Ady takes its name from Abel and Leona Ady who operated the freight/passenger transfer station at Teeter's Landing[2] on the Klamath River south of Midland, Oregon between about 1906 and 1909.
In prior years, northbound freight and passengers bound for Klamath Falls and other eastern Oregon destinations left the Southern Pacific main line at Weed, California, using the McCloud Railway to transit the southern slopes of Mt. Shasta to Bartle, California. Bartle is some thirty miles east of the mountain and, at that time, the southern terminus of the Bartle Fast Freight Road used by Stage Coaches and Freight Wagons to reach Laird's Landing[3] on the southwest shore of Lower Klamath Lake. (Residual traces of the riverboat turnaround at Laird's Landing can still be seen at 41 degrees 52 minutes 21.44 seconds North / 121 degrees 43 minutes 24.73 seconds West). From Laird's Landing, the steamboat "Klamath" [4][5][circular reference] carried the passengers and freight on to Klamath Falls via the Lost River and various canals.[6]
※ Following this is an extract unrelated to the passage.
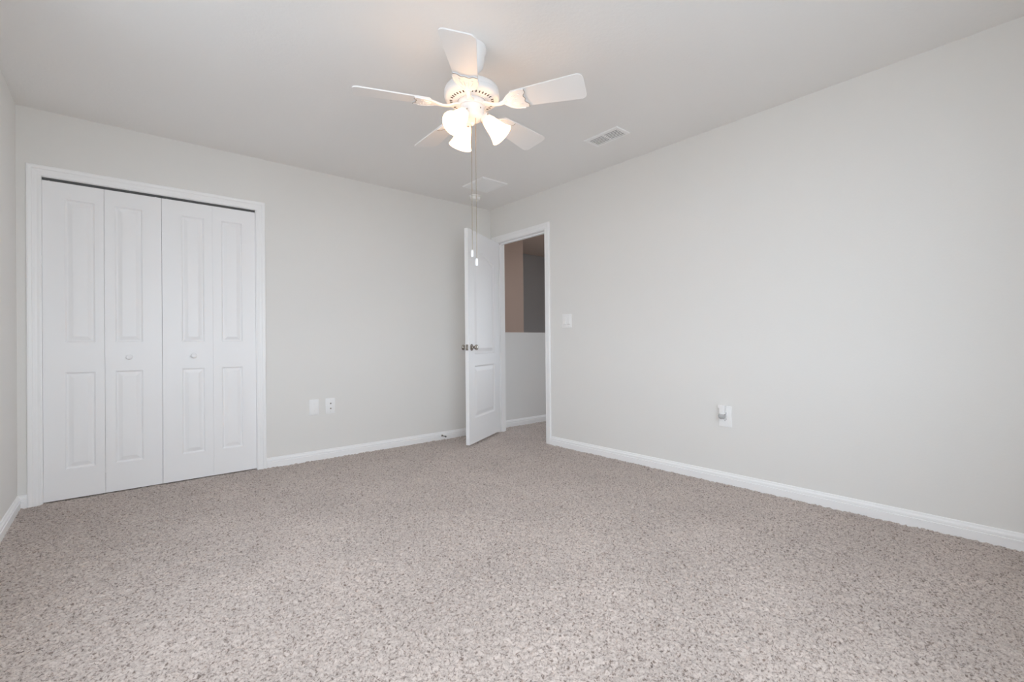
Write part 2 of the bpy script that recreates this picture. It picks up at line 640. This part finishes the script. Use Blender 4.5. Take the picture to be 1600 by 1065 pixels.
TO_ROOM = Matrix.Rotation(PI / 2, 4, 'X')      # local +z -> -y
pairs = [('door_2', (-3.5060, -3.2165), (-3.2152, -2.9130), (-3.405, -3.262), (-3.163, -3.018), 1, -3.0915,
          'left pair of white two-panel bifold closet doors, nearer the corner'),
         ('door_3', (-2.9110, -2.6090), (-2.6083, -2.3258), (-2.799, -2.662), (-2.553, -2.416), 0, -2.729,
          'right pair of white two-panel bifold closet doors, nearer the wall plates')]
for name, l1, l2, p1, p2, kn, kx, lab in pairs:
    root = empty(name, ((l1[0] + l2[1]) / 2, LEAF_Y, LEAF_Z0))
    tag(root, lab, 'closet door', 'structure')
    leaves = []
    for (x0, x1), (q0, q1) in ((l1, p1), (l2, p2)):
        w = x1 - x0
        lf = door_leaf(w, LEAF_Z1 - LEAF_Z0, LEAF_T, bifold_panels(w, q0 - x0, q1 - x0), M['door']).build('leaf', root)
        lf.location = (x0 - root.location.x, 0, 0)
        leaves.append((lf, x0))
    lf, x0 = leaves[kn]
    knob_round(lf, (kx - x0, -0.0005, 0.903 - LEAF_Z0), M['door'], 'knob', TO_ROOM, 0.98)
    # top pivot and guide pins running up into the track
    for px in ((l1[0] + 0.030, l2[1] - 0.030)):
        pb = MB()
        pb.lathe([(0.0045, 0), (0.0045, 0.0125)], M['plate'], 12)
        pb.build('pivot_pin', root).location = (px - root.location.x, 0.017, LEAF_Z1 - LEAF_Z0 - 0.0005)

b = MB()
b.box(CX0 + 0.002, CX1 - 0.002, 0.014, 0.0165, CZ - 0.0145, CZ - 0.0002, M['track'])
b.box(CX0 + 0.002, CX1 - 0.002, 0.0425, 0.045, CZ - 0.0145, CZ - 0.0002, M['track'])
b.box(CX0 + 0.002, CX1 - 0.002, 0.0165, 0.0425, CZ - 0.0025, CZ - 0.0002, M['track'])
tag(b.build('closet_track'), 'dark metal track in the slit above the closet doors', 'track')

# ------------------------------------------------------------------ passage door, standing open
ANG = math.radians(61)
DW, DT, DH0, DH1 = 0.750, 0.035, 0.024, 2.052
d = Vector((-math.sin(ANG), -math.cos(ANG), 0))            # hinge -> free edge
n = Vector((math.cos(ANG), -math.sin(ANG), 0))             # towards the doorway side
hinge = Vector((0.005 - 0.020, DY1 - 0.004, DH0))
door = empty('door_1', hinge)
tag(door, 'white two-panel arch-top door standing open beside the doorway', 'door', 'structure')
# local frame of the leaf: x = hinge -> free, y = away from the seen face, z up
mx = Matrix(((d.x, -n.x, 0, 0), (d.y, -n.y, 0, 0), (0, 0, 1, 0), (0, 0, 0, 1)))
mx = Matrix.Translation(n * DT) @ mx
PP = [(0.130, DW - 0.130, 0.235, 0.735, 0), (0.130, DW - 0.130, 0.845, 1.775, 0.075)]
PROF = [(0.0, 0.0), (0.006, -0.005), (0.014, -0.0115), (0.020, -0.0115), (0.026, -0.011), (0.056, -0.002), (0.060, -0.0018)]
mb = MB()
panel_face(mb, DW, DH1 - DH0, PP, M['door'], 0.0, -1, PROF)
panel_face(mb, DW, DH1 - DH0, PP, M['door'], DT, 1, PROF)
h = DH1 - DH0
mb.add([(0, 0, 0), (DW, 0, 0), (DW, 0, h), (0, 0, h), (0, DT, 0), (DW, DT, 0), (DW, DT, h), (0, DT, h)],
       [(0, 4, 7, 3), (1, 2, 6, 5), (0, 1, 5, 4), (3, 7, 6, 2)], M['door'])
mb.build('leaf', door, mx)


def door_knob(side):
    k = MB()
    k.lathe([(0.0315, 0.0), (0.0315, 0.003), (0.028, 0.007), (0.014, 0.010), (0.0115, 0.014), (0.0115, 0.028), (0.016, 0.034),
             (0.0245, 0.041), (0.0265, 0.050), (0.0245, 0.058), (0.017, 0.0635), (0.006, 0.065)], M['nickel'], 32)
    rot = Matrix.Rotation(PI / 2 if side < 0 else -PI / 2, 4, 'X')
    y = -0.0003 if side < 0 else DT + 0.0003
    o = k.build('knob', door)
    o.matrix_local = mx @ Matrix.Translation((DW - 0.062, y, 0.935 - DH0)) @ rot
    o['label'] = 'satin nickel round knob'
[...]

Then in 1906, the Weed Lumber Company laid twenty miles of rails from Weed to Grass Lake northwest of Mt. Shasta (this section has since been abandoned).[7][8] Grass Lake then replaced Bartle as the favored transfer point where northbound travelers and freight changed from rail to overland stage. The new route ran forty miles north to Teeter's Landing on the Klamath River south of Midland where the riverboat Klamath was met for the remaining ten miles north along the Klamath River and into Lake Ewauna and Klamath Falls. By cutting sixty miles from the trip, this route replaced the McCloud Railroad/Bartle Fast Freight Road.[9]
In 1909 the Southern Pacific railroad was continued from Grass Lake to Klamath Falls, thereby ending the utility of the Teeter's Landing transfer station. (The inaugural run of the railroad from Teeter's Landing to Klamath Falls occurred on May 1, 1909; Abel Ady and his six-year-old son Aard were passengers.) The laying down of rails for much of that section of roadbed was made possible by the draining of the intervening marshland which had been covered with tules and several feet of water prior to that time.
Abel and Leona Ady became aware of the opportunity arising at Teeter's Landing sometime prior to 1906 when they were both teachers in Stockton, California. They acquired the concession at Teeter's Landing and operated it until the completion of the rail line from Grass Valley to Klamath Falls. Abel surveyed most of the roadbed for that section of rail and it was largely through the efforts of local farmers causing the marshland to be drained that the rail line between Teeter's Landing and Klamath Falls became possible.
Abel Ady was a leader of and representative for the group that petitioned the U.S. Government to achieve the goal of draining the marshland.[10] Indeed, to prove the feasibility of draining the marsh for farmland, Abel Ady provided for use as an experimental "farm" a section of marsh that he owned a short distance east of Teeter's Landing. Dikes were constructed between the ends of "Wild Horse Butte" and a second nearby butte and the marsh between them drained and converted to farmland.
Ady nickname
By the time that the rail line from Weed to Klamath Falls (passing near Teeter's Landing) was completed, the transfer station at Teeter's Landing had popularly become known as "Ady". The railroad used the dike closing the east end of the buttes as a portion of the roadbed and since the east end of Wild Horse Butte was closest to Teeters Landing, the "whistle stop" for Ady was established there. The present day Ady canal takes its name from the same source.